Ia tak menampik bahwa substansi ini memicu pro dan kontra dari PPAT. Namun, Irma menegaskan, persoalan ini bisa dilihat sebagai berita baik atau buruk bagi profesi PPAT tergantung dari cara pandangnya. Jika dilihat dari sudut pandang possibility dan meluasnya ruang kerja PPAT, maka untuk PPAT dalam suatu wilayah kerja tertentu sudah tidak usah lagi harus “lintas jabatan”.

Artinya, lanjut Irma, secara sempit merupakan rezeki bagi para PPAT dengan semakin luasnya wilayah jabatannya tersebut. Namun di sisi lain, bagi PPAT yang masih “junior” hal ini dianggap semakin mempersempit kesempatan untuk mendapatkan rezeki dengan semakin luasnya ruang gerak PPAT “senior” yang sudah memiliki banyak relasi.

Irma mengatakan, jika dilihat dari tanggal ditandatanganinya PP, yakni 26 Juni 2016, maka PPAT sudah bisa membuat akta untuk tanah-tanah di dalam satu provinsi. Namun, hal ini baru akan lebih jelas setelah diterbitkannya petunjuk teknis (juknis) maupun petunjuk pelaksanaan (juklak)-nya.

“Jangan buru-buru ‘melebarkan sayap’, kita nikmati dulu suasana lebaran di kota anda masing-masing sambil menunggu juklak dan juknisnya,” tutup Irma.

Notaris Senior/PPAT Hapendi Harahap mengatakan secara umum PP ini merupakan upaya pemerintah untuk mempermudah masyarakat mendapat pelayanan dari PPAT. Namun, pandangan lain khususnya yang berkaitan dengan minimal usia 22 tahun, ia menilai sebaliknya.
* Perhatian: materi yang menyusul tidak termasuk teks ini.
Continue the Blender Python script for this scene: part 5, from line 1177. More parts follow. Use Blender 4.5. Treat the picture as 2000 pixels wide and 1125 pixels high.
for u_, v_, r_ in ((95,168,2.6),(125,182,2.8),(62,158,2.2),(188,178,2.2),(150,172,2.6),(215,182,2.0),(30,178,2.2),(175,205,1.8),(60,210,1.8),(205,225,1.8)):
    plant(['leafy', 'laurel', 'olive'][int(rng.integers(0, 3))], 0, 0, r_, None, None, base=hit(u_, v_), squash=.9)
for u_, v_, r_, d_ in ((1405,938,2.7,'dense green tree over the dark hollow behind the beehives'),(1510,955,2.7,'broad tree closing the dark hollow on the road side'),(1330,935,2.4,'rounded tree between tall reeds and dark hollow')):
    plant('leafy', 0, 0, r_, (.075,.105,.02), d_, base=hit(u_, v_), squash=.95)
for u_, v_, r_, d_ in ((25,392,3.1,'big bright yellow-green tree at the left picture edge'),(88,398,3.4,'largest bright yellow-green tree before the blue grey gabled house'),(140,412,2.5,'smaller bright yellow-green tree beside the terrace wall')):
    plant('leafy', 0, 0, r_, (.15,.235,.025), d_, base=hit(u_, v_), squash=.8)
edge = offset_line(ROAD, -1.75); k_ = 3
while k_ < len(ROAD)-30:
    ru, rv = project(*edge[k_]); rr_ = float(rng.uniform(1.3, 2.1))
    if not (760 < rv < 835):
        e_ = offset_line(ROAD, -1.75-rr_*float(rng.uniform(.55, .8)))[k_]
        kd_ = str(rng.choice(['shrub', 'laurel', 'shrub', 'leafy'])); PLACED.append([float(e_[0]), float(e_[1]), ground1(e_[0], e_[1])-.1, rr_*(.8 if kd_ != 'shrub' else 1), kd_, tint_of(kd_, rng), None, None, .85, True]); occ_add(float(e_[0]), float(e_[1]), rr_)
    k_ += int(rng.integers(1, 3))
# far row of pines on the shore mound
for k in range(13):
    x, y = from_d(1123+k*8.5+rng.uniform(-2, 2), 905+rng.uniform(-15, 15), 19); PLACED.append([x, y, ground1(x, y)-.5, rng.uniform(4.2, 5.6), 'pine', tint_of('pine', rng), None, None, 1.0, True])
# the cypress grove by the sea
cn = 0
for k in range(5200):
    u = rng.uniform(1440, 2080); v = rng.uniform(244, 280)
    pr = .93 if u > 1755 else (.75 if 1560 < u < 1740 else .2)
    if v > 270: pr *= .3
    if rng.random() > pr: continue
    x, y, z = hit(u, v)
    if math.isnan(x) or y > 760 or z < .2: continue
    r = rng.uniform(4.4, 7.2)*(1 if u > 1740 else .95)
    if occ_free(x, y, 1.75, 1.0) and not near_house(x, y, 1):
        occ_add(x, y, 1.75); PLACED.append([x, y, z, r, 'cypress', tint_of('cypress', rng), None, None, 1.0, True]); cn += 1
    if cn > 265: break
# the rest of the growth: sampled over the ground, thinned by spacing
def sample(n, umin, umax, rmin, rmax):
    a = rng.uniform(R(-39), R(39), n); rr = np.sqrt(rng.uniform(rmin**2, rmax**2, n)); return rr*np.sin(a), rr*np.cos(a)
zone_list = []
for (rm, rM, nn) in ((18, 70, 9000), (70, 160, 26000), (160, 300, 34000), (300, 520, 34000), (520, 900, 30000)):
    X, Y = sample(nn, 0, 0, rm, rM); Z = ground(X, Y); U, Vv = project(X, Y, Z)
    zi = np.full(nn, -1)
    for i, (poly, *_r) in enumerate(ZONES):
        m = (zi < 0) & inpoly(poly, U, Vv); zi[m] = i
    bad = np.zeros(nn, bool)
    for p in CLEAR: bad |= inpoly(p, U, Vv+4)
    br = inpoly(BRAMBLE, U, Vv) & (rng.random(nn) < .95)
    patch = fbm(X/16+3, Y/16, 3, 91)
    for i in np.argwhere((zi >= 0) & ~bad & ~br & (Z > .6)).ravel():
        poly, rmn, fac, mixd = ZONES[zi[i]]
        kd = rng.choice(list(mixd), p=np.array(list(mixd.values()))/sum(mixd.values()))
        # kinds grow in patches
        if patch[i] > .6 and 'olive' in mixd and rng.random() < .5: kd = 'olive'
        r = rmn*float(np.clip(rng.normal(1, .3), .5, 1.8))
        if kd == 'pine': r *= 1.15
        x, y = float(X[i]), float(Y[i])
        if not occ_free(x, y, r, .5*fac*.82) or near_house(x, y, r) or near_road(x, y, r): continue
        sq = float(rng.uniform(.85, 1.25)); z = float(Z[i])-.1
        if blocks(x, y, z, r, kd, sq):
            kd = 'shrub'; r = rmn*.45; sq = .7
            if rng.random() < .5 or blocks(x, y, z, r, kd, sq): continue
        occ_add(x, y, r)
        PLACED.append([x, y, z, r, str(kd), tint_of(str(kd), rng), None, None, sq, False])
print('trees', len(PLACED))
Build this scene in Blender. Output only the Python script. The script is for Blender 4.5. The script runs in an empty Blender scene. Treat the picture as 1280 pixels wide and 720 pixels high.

“Rasio yang dipakai 22 tahun ini kelihatannya kita belum mendapat kejelasan, secara profesional usia 22 tahun itu belum matang, karena tidak berbanding lurus kecerdasan seseorang menyelesaikan studinya dengan pengalaman praktik di lapangan,” kata Hapendi yang juga menjabat sebagai Wakil Ketua Dewan Pakar IPPAT ini.

Ia mengatakan, selain kecerdasan, jauh lebih diutamakan adalah integritas dan kematangan berpikir. Hal ini yang dinilai Hapendi luput dari pertimbangan Kementerian ATR/BPN dalam menetapkan usia minimal 22 tahun. Menurutnya, dalam penjelasan pasal pun tidak ditemukan kejelasan pertimbangan usia 22 tahun diberikan.

Menurut Hapendi, di beberapa negara yang memiliki pejabat umum seperti PPAT di Indonesia, jauh lebih sulit dan berusia lebih tua. Misalnya di Belanda, notaris harus magang beberapa tahun dulu setelah lulus dari sarjana hukum dan kuliah spesialis notariat. Menurutnya, kematangan cara berpikir akan berdampak kepada profesi PPAT itu sendiri.

“Usia ini terutama bagi kita yang senior bukan memikirkan materi, tapi bagaimana profesi ini tahan lama di bumi Indonesia tidak tergerus dari globalisasi, kita yang peduli kepada harkat profesi ini dan tetap dicintai masyarakat dan dicintai pemerintah karena bisa menciptakan kepastian hukum dan keadilan. Ini kita agak sedikit risau dengan pengangkatan masih terlalu muda ini,” tutupnya.